Having previously warned about an exceptionally difficult operational climate, Centrica’s interim results were expected to be bad. But even the most ardent pessimist may have been slightly taken aback by the detail in the energy giant’s H1 results this week.
Adjusted revenue was broadly flat at around £13.8 billion, but squeezed margins and other travails contributed towards a near halving of operational profit, taking in just £399 million in the first six months of the year compared to the £782 million it reported in H1 2018.
That performance meant that a cut to the dividend was inevitable. Centrica shareholders have had a difficult relationship with chief executive Iain Conn, so much so that investor conference calls have almost become a spectator sport. Given the company’s H1 performance, his position was ultimately untenable by the time he fronted journalists yesterday.
Conn took the reins at Centrica in January 2015, its shares standing at a relatively bullish 280p at the time. More than four years later and Centrica’s shares now stand at just 75p – a 22-year low – sending its market cap to about £4.37 billion. That’s a quite remarkable feat by any means.
But Centrica’s recent performance can perhaps only tell half of the story. Conn’s tenure has coincided with a time of unprecedented change in power markets, both generation and retail, with Centrica exposed at both ends of the market. When Conn took over British Gas enjoyed a 24% share of the UK energy retail market, the largest of the Big Six energy firms which held more than 90% of customer accounts. Fast forward four years and British Gas remains the largest energy supplier, but its share has shrunk to 19% and the Big Six now holds just 73% of the market.
Conn might well have been served best by quoting Bob Dylan yesterday morning, not that it would have gone any way to alleviating investor concerns.

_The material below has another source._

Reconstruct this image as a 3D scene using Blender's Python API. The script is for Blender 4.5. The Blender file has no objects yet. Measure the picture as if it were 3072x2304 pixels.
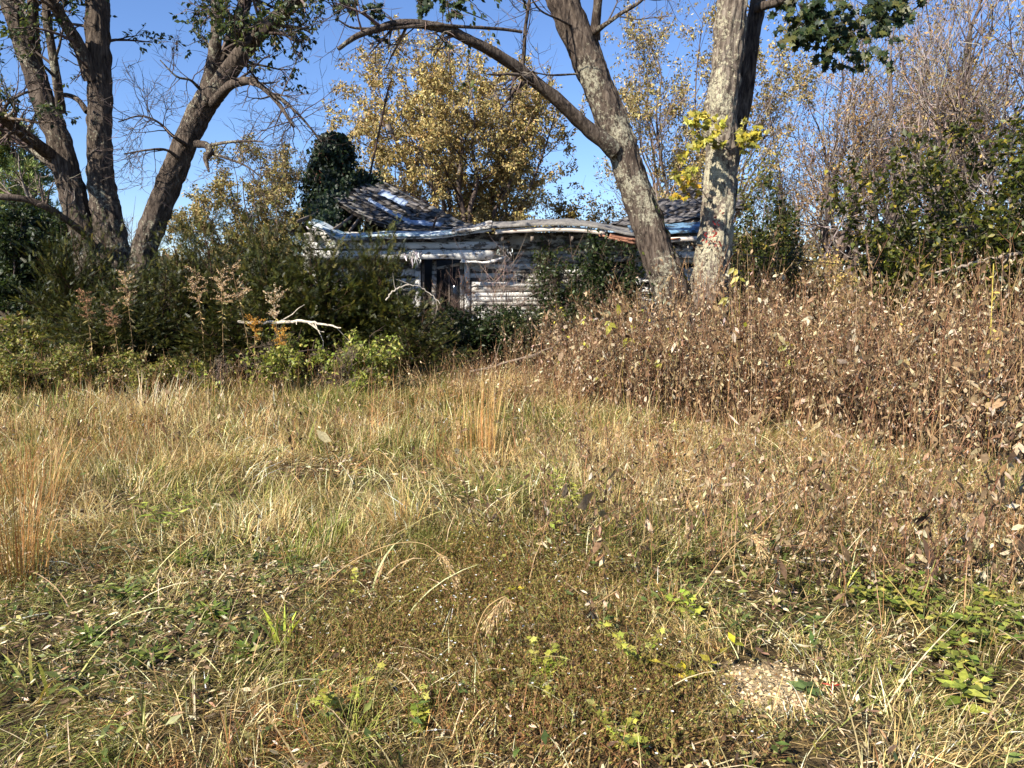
import bpy, math
import numpy as np
from mathutils import Vector, Matrix

# ------------------------------------------------------------------ camera, sky, sun, exposure
scene = bpy.context.scene
COL = scene.collection
F = 740.0
PITCH = math.radians(8.0)
CAMZ = 1.6
cam_d = bpy.data.cameras.new('camera')
cam_d.sensor_width = 36.0
cam_d.lens = F / 1024.0 * 36.0
cam_d.clip_start = 0.05
cam_d.clip_end = 3000.0
cam = bpy.data.objects.new('camera', cam_d)
COL.objects.link(cam)
cam.location = (0, 0, CAMZ)
cam.rotation_euler = (math.radians(90) - PITCH, 0, 0)
scene.camera = cam

SUN_AZ = math.radians(42)      # behind the camera, towards its left
SUN_EL = math.radians(38)
TO_SUN = Vector((-math.sin(SUN_AZ) * math.cos(SUN_EL), -math.cos(SUN_AZ) * math.cos(SUN_EL), math.sin(SUN_EL)))
world = bpy.data.worlds.new('World')
scene.world = world
world.use_nodes = True
wn = world.node_tree
wn.nodes.clear()
sky = wn.nodes.new('ShaderNodeTexSky')
sky.sky_type = 'NISHITA'
sky.sun_disc = False
sky.sun_elevation = SUN_EL
sky.sun_rotation = math.atan2(TO_SUN.x, TO_SUN.y)
sky.altitude = 200
sky.air_density = 1.0
sky.dust_density = 0.0
sky.ozone_density = 6.5
bg = wn.nodes.new('ShaderNodeBackground')
bg.inputs['Strength'].default_value = 0.088
wo = wn.nodes.new('ShaderNodeOutputWorld')
tintn = wn.nodes.new('ShaderNodeVectorMath')
tintn.operation = 'MULTIPLY'
tintn.inputs[1].default_value = (0.98, 0.97, 1.08)
wn.links.new(sky.outputs[0], tintn.inputs[0])
wn.links.new(tintn.outputs[0], bg.inputs[0])
wn.links.new(bg.outputs[0], wo.inputs[0])
sun_d = bpy.data.lights.new('sun', 'SUN')
sun_d.energy = 5.0
sun_d.angle = math.radians(0.5)
sun_d.color = (1.0, 0.945, 0.86)
sun = bpy.data.objects.new('sun', sun_d)
COL.objects.link(sun)
sun.location = (-20, -20, 30)
sun.rotation_euler = TO_SUN.to_track_quat('Z', 'Y').to_euler()
scene.view_settings.view_transform = 'Standard'
scene.view_settings.look = 'None'
scene.view_settings.gamma = 1.0
scene.view_settings.use_curve_mapping = False
scene.view_settings.exposure = 1.0
scene.render.engine = 'CYCLES'
cy = scene.cycles
cy.max_bounces = 6
cy.diffuse_bounces = 3
cy.glossy_bounces = 2
cy.transmission_bounces = 4
cy.transparent_max_bounces = 8
cy.use_denoising = True
cy.caustics_reflective = False
cy.caustics_refractive = False

# ------------------------------------------------------------------ helpers
def at(px, py, Y):
    """a point at depth Y whose picture position (1024 x 768) was measured on the photograph"""
    a, b = (px - 512.0) / F, (384.0 - py) / F
    d = np.array([a, math.cos(PITCH) + b * math.sin(PITCH), -math.sin(PITCH) + b * math.cos(PITCH)])
    return np.array([0, 0, CAMZ]) + d * (Y / d[1])

def gp(px, py):
    a, b = (px - 512.0) / F, (384.0 - py) / F
    d = np.array([a, math.cos(PITCH) + b * math.sin(PITCH), -math.sin(PITCH) + b * math.cos(PITCH)])
    t = -CAMZ / d[2]
    return d[0] * t, d[1] * t

def s2l(c):
    c = np.asarray(c, float) / 255.0
    return np.where(c <= 0.04045, c / 12.92, ((c + 0.055) / 1.055) ** 2.4)

def pal(*cs):
    return np.array([s2l(c) for c in cs])

def pick(rng, P, n, w=None, jit=0.18):
    i = rng.choice(len(P), n, p=None if w is None else np.array(w) / np.sum(w))
    return np.clip(P[i] * (1 + jit * rng.standard_normal((n, 1))) * (1 + 0.06 * rng.standard_normal((n, 3))), 0.003, 0.95)

def _h(ix, iy, iz, s):
    v = np.sin(ix * 127.1 + iy * 311.7 + iz * 74.7 + s * 53.3) * 43758.5453
    return v - np.floor(v)

def vnoise(p, seed=0):
    p = np.asarray(p, float)
    i = np.floor(p); f = p - i; f = f * f * (3 - 2 * f)
    r = 0
    for dx in (0, 1):
        for dy in (0, 1):
            for dz in (0, 1):
                w = (f[..., 0] if dx else 1 - f[..., 0]) * (f[..., 1] if dy else 1 - f[..., 1]) * (f[..., 2] if dz else 1 - f[..., 2])
                r = r + w * _h(i[..., 0] + dx, i[..., 1] + dy, i[..., 2] + dz, seed)
    return r

def fnoise(x, y, sc, seed=0, z=0.0):
    p = np.stack([np.asarray(x) / sc, np.asarray(y) / sc, np.full(np.shape(x), z + seed * 3.7)], -1)
    return 0.62 * vnoise(p, seed) + 0.38 * vnoise(p * 2.3 + 5.1, seed + 1)

def nrm(v):
    return v / np.maximum(np.linalg.norm(v, axis=-1, keepdims=True), 1e-9)

def gz(x, y):
    """height of the ground"""
    return 0.10 * (fnoise(x, y, 1.7, 3) - 0.5) + 0.05 * (fnoise(x, y, 0.5, 4) - 0.5)

FINE = {'twigs', 'foliage', 'yellow_foliage', 'crown', 'needles', 'leaves', 'runners', 'branches', 'limbs', 'upper_limbs', 'upper_foliage', 'ivy_leaves', 'red_creeper', 'plume', 'blades', 'seed_head'}

class Geo:
    def __init__(s):
        s.V, s.F, s.C, s.n = [], [], [], 0
    def add(s, V, Fa, C=(0.5, 0.5, 0.5)):
        V = np.asarray(V, float).reshape(-1, 3)
        C = np.asarray(C, float)
        if C.ndim == 1: C = np.broadcast_to(C, V.shape)
        s.V.append(V); s.C.append(C)
        s.F.append(np.asarray(Fa, np.int64) + s.n)
        s.n += len(V)
        return s
    def mesh(s, name, mat, smooth=False):
        V = np.concatenate(s.V); C = np.concatenate(s.C)
        me = bpy.data.meshes.new(name)
        tot = np.concatenate([np.full(len(f), f.shape[1], np.int32) for f in s.F])
        loops = np.concatenate([f.ravel() for f in s.F]).astype(np.int32)
        me.vertices.add(len(V)); me.vertices.foreach_set('co', V.astype(np.float32).ravel())
        me.loops.add(len(loops)); me.loops.foreach_set('vertex_index', loops)
        me.polygons.add(len(tot))
        me.polygons.foreach_set('loop_start', np.concatenate([[0], np.cumsum(tot)[:-1]]).astype(np.int32))
        me.polygons.foreach_set('loop_total', tot)
        if smooth: me.polygons.foreach_set('use_smooth', np.ones(len(tot), bool))
        a = me.attributes.new('Col', 'FLOAT_COLOR', 'POINT')
        a.data.foreach_set('color', np.concatenate([C, np.ones((len(C), 1))], 1).astype(np.float32).ravel())
        me.update(calc_edges=True)
        if mat: me.materials.append(mat)
        return me
    def build(s, name, mat, parent=None, loc=None, smooth=False):
        o = link(name, s.mesh(name, mat, smooth), parent, loc)
        if parent is not None and name in FINE: o['kind'] = 'stuff'
        return o

def link(name, data, parent=None, loc=None):
    o = bpy.data.objects.new(name, data)
    COL.objects.link(o)
    if parent: o.parent = parent
    if loc is not None: o.location = loc
    return o

def tag(o, label=None, cat=None, group=None, kind=None):
    if label: o['label'] = label
    if cat: o['category'] = cat
    if group: o['group'] = group
    if kind: o['kind'] = kind
    return o

def empty(name, loc, label=None, cat=None, group=None, rz=0.0, sc=1.0):
    o = link(name, None, None, tuple(float(v) for v in loc))
    o.empty_display_size = 0.2
    o.rotation_euler = (0, 0, rz)
    o.scale = (sc, sc, sc)
    return tag(o, label, cat, group)

def copy_thing(root, loc, rz, sc, label, group=None):
    r = root.copy(); COL.objects.link(r)
    r.location = tuple(float(v) for v in loc); r.rotation_euler = (0, 0, rz)
    r.scale = (sc, sc, sc) if np.isscalar(sc) else sc
    tag(r, label, None, group)
    for ch in list(root.children):
        c = ch.copy(); COL.objects.link(c); c.parent = r
        for g in list(ch.children):
            d = g.copy(); COL.objects.link(d); d.parent = c
    return r

# --- vectorised shapes
def frames(T):
    T = nrm(T)
    ref = np.where(np.abs(T[..., 2:3]) > 0.9, np.array([1.0, 0, 0]), np.array([0, 0, 1.0]))
    X = nrm(np.cross(ref, T)); Y = np.cross(T, X)
    return X, Y

def tubes(P, R, S, C=(0.3, 0.25, 0.2)):
    """P (N,K,3), R (N,K): N tubes with S sides"""
    N, K, _ = P.shape
    T = np.empty_like(P); T[:, 1:-1] = P[:, 2:] - P[:, :-2]; T[:, 0] = P[:, 1] - P[:, 0]; T[:, -1] = P[:, -1] - P[:, -2]
    avg = nrm(P[:, -1] - P[:, 0])[:, None, :]
    X0, _ = frames(np.broadcast_to(avg, P.shape).copy())
    T = nrm(T); X = nrm(X0 - (X0 * T).sum(-1, keepdims=True) * T); Y = np.cross(T, X)
    a = np.arange(S) * 2 * math.pi / S
    V = P[:, :, None] + R[:, :, None, None] * (np.cos(a)[:, None] * X[:, :, None] + np.sin(a)[:, None] * Y[:, :, None])
    k = np.arange(K - 1)[:, None]; j = np.arange(S)[None]; jn = (j + 1) % S
    q = np.stack([k * S + j, k * S + jn, (k + 1) * S + jn, (k + 1) * S + j], -1).reshape(-1, 4)
    Fa = (q[None] + (np.arange(N) * K * S)[:, None, None]).reshape(-1, 4)
    C = np.asarray(C, float)
    if C.ndim == 2: C = np.repeat(C, K * S, 0)
    return V.reshape(-1, 3), Fa, C

def ribbons(P, W, side, C):
    """P (N,K,3), W (N,K) half widths, side (N,3) or (N,K,3): flat blades ending in a point"""
    N, K, _ = P.shape
    if side.ndim == 2: side = side[:, None]
    A = P - side * W[..., None]; B = P + side * W[..., None]
    V = np.empty((N, 2 * K - 1, 3)); V[:, 0:2 * K - 2:2] = A[:, :-1]; V[:, 1:2 * K - 2:2] = B[:, :-1]; V[:, -1] = P[:, -1]
    off = (np.arange(N) * (2 * K - 1))[:, None, None]
    k = np.arange(K - 2)
    q = np.stack([2 * k, 2 * k + 1, 2 * k + 3, 2 * k + 2], -1)
    t = np.array([[2 * K - 4, 2 * K - 3, 2 * K - 2]])
    C = np.asarray(C, float)
    if C.ndim == 2: C = np.repeat(C, 2 * K - 1, 0)
    elif C.ndim == 1: C = np.broadcast_to(C, (N * (2 * K - 1), 3))
    return V.reshape(-1, 3), (q[None] + off).reshape(-1, 4), (t[None] + off).reshape(-1, 3), C

def add_ribbons(g, P, W, side, C):
    V, q, t, C = ribbons(P, W, side, C)
    n0 = g.n
    g.V.append(V); g.C.append(C); g.F.append(q + n0); g.F.append(t + n0); g.n += len(V)

def twig_ribbons(g, rng, P, R, C):
    add_ribbons(g, P, R * 1.25, nrm(np.cross(nrm(P[:, -1] - P[:, 0]), rdir(rng, len(P)))), C)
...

In Conn’s defence, Centrica has been a changin’ itself. It will have gone unnoticed amidst the financial disarray, but yesterday the company also confirmed that it would be placing its oil and gas division up for sale, pivoting towards becoming a solely customer-facing entity.
It’s been preparing for this future for some time. Its Connected Home and Distributed Energy & Power divisions have provided some rare solace for Centrica, and it has undoubtedly been investing sizeable sums into growing its capabilities for the future.
Centrica Innovations has ploughed millions into investments that will enable the utility to better understand its customers of the present and future, establishing a clear vision of what’s required to crack the energy market conundrum that has proven so difficult for so many. Conn’s summation yesterday that just two energy suppliers in a UK market that numbers 60 are “making money” is testament to those problems being market-wide, rather than just isolated examples.
And you only need to look as far as Cornwall to see that the company also has at least one eye on what the supply market of the future could well look like, with Centrica playing a central role in connecting businesses and homeowners with local, clean generation. The launch of an electric vehicle services division, while perhaps a little belated, also only stands to grow and grow aggressively considering that market’s potential.
In truth, Centrica is not the only energy company to have fallen foul of the trends of recent years. The Big Six’s market share slide has not arrested, leading many to draw the conclusion that the margin game in power has only a limited time left. In the years to come, investors and stakeholders may look back at Conn’s tenure and conclude he didn’t move the business forward fast enough.
And so, Centrica’s search for a successor begins in earnest. Conn is sticking around until next year to ensure a strong and stable transition, but the company faces a critical decision in who it hands the reins over to. Shareholders may expect a proven leader with energy industry experience, one to steady the ship before the waters get any choppier.
But an outside hire could well end up being an inspired choice. The sector’s transition is only going to gather pace and while Centrica has indeed laid the foundations for an adequately prepared business, enduring periods of intense change should be considerably high up any necessary skillset for Conn’s successor.
Comparing the clean energy transition with the significant change the telecoms sector has faced is now a worn trope, but bringing in a proven leader from that kind of industry could be a compelling proposition for a company whose future very much hinges on delivering a more comprehensive and digitally-enhanced service to a more savvy and demanding customer.
Ultimately, that’s a question for Centrica’s board and the numerous headhunters and recruiters falling over themselves to fill that void. Centrica’s choice will be an intriguing one, and a hire that could be more telling of the market’s direction than of the company’s previous four years.